▶ Requirement: Reproduce the complete listing without any deviation.

## begin Data

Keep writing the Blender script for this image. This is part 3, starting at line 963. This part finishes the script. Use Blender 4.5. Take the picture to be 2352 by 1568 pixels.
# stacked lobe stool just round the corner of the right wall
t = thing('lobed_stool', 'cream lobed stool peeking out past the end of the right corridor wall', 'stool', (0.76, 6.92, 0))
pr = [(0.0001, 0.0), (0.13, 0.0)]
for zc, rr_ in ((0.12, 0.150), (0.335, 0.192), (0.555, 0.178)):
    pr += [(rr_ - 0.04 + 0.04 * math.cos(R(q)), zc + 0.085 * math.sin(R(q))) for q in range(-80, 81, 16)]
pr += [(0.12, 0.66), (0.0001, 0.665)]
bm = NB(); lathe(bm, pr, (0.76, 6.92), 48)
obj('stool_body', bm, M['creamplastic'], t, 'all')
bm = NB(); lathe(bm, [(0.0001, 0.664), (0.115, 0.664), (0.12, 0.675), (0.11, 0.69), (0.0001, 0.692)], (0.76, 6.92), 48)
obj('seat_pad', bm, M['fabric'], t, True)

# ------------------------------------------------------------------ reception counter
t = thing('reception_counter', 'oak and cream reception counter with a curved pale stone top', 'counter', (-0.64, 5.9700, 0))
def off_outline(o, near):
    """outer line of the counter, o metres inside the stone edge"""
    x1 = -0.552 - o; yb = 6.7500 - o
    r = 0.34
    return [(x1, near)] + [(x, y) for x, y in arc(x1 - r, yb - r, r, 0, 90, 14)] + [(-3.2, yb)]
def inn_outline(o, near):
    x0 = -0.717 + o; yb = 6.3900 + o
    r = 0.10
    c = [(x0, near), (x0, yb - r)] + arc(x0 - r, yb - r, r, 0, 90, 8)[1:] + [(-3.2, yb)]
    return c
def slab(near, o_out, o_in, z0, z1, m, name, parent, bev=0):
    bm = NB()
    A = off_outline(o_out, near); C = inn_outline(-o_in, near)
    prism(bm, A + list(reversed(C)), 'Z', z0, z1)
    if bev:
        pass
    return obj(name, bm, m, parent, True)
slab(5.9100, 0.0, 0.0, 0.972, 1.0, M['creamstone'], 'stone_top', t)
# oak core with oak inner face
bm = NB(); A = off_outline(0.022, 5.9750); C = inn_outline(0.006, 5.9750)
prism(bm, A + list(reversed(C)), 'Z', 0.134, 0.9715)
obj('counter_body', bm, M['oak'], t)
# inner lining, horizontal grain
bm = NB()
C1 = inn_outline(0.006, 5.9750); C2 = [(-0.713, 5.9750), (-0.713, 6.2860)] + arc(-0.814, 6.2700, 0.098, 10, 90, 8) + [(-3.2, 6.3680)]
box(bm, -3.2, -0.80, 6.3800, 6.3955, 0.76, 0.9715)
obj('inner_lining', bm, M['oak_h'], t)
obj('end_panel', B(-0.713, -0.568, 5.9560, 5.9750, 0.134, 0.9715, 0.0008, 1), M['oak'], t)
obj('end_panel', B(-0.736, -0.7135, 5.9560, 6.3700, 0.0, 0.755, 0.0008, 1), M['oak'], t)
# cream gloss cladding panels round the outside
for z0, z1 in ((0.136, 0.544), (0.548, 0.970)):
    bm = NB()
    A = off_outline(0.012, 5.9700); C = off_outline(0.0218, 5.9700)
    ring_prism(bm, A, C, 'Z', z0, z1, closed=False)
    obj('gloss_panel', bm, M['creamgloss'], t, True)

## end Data

▶ Complete output:
Keep writing the Blender script for this image. This is part 3, starting at line 963. This part finishes the script. Use Blender 4.5. Take the picture to be 2352 by 1568 pixels.
# stacked lobe stool just round the corner of the right wall
t = thing('lobed_stool', 'cream lobed stool peeking out past the end of the right corridor wall', 'stool', (0.76, 6.92, 0))
pr = [(0.0001, 0.0), (0.13, 0.0)]
for zc, rr_ in ((0.12, 0.150), (0.335, 0.192), (0.555, 0.178)):
    pr += [(rr_ - 0.04 + 0.04 * math.cos(R(q)), zc + 0.085 * math.sin(R(q))) for q in range(-80, 81, 16)]
pr += [(0.12, 0.66), (0.0001, 0.665)]
bm = NB(); lathe(bm, pr, (0.76, 6.92), 48)
obj('stool_body', bm, M['creamplastic'], t, 'all')
bm = NB(); lathe(bm, [(0.0001, 0.664), (0.115, 0.664), (0.12, 0.675), (0.11, 0.69), (0.0001, 0.692)], (0.76, 6.92), 48)
obj('seat_pad', bm, M['fabric'], t, True)

# ------------------------------------------------------------------ reception counter
t = thing('reception_counter', 'oak and cream reception counter with a curved pale stone top', 'counter', (-0.64, 5.9700, 0))
def off_outline(o, near):
    """outer line of the counter, o metres inside the stone edge"""
    x1 = -0.552 - o; yb = 6.7500 - o
    r = 0.34
    return [(x1, near)] + [(x, y) for x, y in arc(x1 - r, yb - r, r, 0, 90, 14)] + [(-3.2, yb)]
def inn_outline(o, near):
    x0 = -0.717 + o; yb = 6.3900 + o
    r = 0.10
    c = [(x0, near), (x0, yb - r)] + arc(x0 - r, yb - r, r, 0, 90, 8)[1:] + [(-3.2, yb)]
    return c
def slab(near, o_out, o_in, z0, z1, m, name, parent, bev=0):
    bm = NB()
    A = off_outline(o_out, near); C = inn_outline(-o_in, near)
    prism(bm, A + list(reversed(C)), 'Z', z0, z1)
    if bev:
        pass
    return obj(name, bm, m, parent, True)
slab(5.9100, 0.0, 0.0, 0.972, 1.0, M['creamstone'], 'stone_top', t)
# oak core with oak inner face
bm = NB(); A = off_outline(0.022, 5.9750); C = inn_outline(0.006, 5.9750)
prism(bm, A + list(reversed(C)), 'Z', 0.134, 0.9715)
obj('counter_body', bm, M['oak'], t)
# inner lining, horizontal grain
bm = NB()
C1 = inn_outline(0.006, 5.9750); C2 = [(-0.713, 5.9750), (-0.713, 6.2860)] + arc(-0.814, 6.2700, 0.098, 10, 90, 8) + [(-3.2, 6.3680)]
box(bm, -3.2, -0.80, 6.3800, 6.3955, 0.76, 0.9715)
obj('inner_lining', bm, M['oak_h'], t)
obj('end_panel', B(-0.713, -0.568, 5.9560, 5.9750, 0.134, 0.9715, 0.0008, 1), M['oak'], t)
obj('end_panel', B(-0.736, -0.7135, 5.9560, 6.3700, 0.0, 0.755, 0.0008, 1), M['oak'], t)
# cream gloss cladding panels round the outside
for z0, z1 in ((0.136, 0.544), (0.548, 0.970)):
    bm = NB()
    A = off_outline(0.012, 5.9700); C = off_outline(0.0218, 5.9700)
    ring_prism(bm, A, C, 'Z', z0, z1, closed=False)
    obj('gloss_panel', bm, M['creamgloss'], t, True)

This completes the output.